4.7 Op grond van het voorgaande zal de voorzitter, met toepassing van artikel 46j Advocatenwet, beslissen dat de klacht in alle onderdelen kennelijk ongegrond is.
BESLISSING
De voorzitter:
beslist, met toepassing van artikel 46j Advocatenwet, dat de klacht in alle onderdelen kennelijk ongegrond is.
Aldus beslist door mr. P.H. Brandts, voorzitter, met bijstand van mr. I.J.M. Huysmans-van Opstal, als griffier op 28 juni 2016
Griffier Voorzitter
mededelingen van de griffier ter informatie:
Deze beslissing is in afschrift op 28 juni 2016
verzonden aan:
- klager
- verweerder
- de deken van de Orde van Advocaten in het arrondissement Oost-Brabant.
Ingevolge artikelen 46j en 46h van de Advocatenwet kunnen klager en, verweerder en de deken van de Orde van Advocaten in het arrondissement Oost-Brabant binnen dertig dagen na verzending van het afschrift van deze beslissing schriftelijk verzet doen bij de Raad van Discipline in het ressort ‘s-Hertogenbosch,
Het verzet wordt ingesteld door middel van indiening van een verzetschrift ( in tweevoud ), waarin de gronden van het verzet voorzien van een motivering worden omschreven.
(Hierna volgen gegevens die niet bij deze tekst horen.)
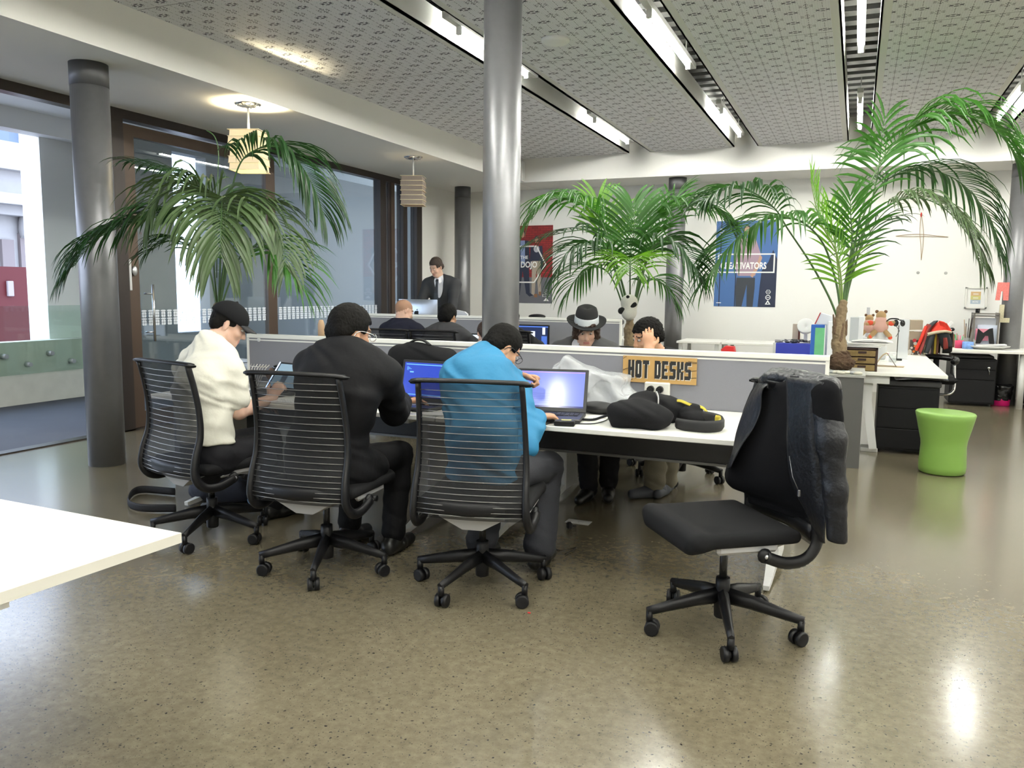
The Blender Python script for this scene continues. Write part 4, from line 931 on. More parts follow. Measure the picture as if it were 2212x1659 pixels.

De termijn van dertig dagen begint op de dag volgend op die van verzending van de beslissing. Uiterlijk op de dertigste dag van die termijn moet het verzetschrift derhalve ontvangen zijn op de griffie van de raad van discipline. Verlenging van de termijn van dertig dagen is niet mogelijk.
Het verzetschrift kan op de volgende wijzen worden ingediend bij de raad van discipline:
a. Per post
Het verzetschrift dient samen met de beslissing waarvan verzet in tweevoud, per post te worden toegezonden aan de griffie van de raad.
Het postadres van de griffie van de raad van discipline is:
Postbus 1190, 4801 BD Breda
b. Bezorging
De griffie is gevestigd in het gerechtsgebouw, Sluissingel 20, Breda
c. Per fax
Het faxnummer van de raad van discipline is
088-2053737
Tegelijkertijd met de indiening per fax dient het verzetschrift samen met een afschrift van de beslissing waarvan verzet in tweevoud per post te worden toegezonden aan de griffie van de raad van discipline.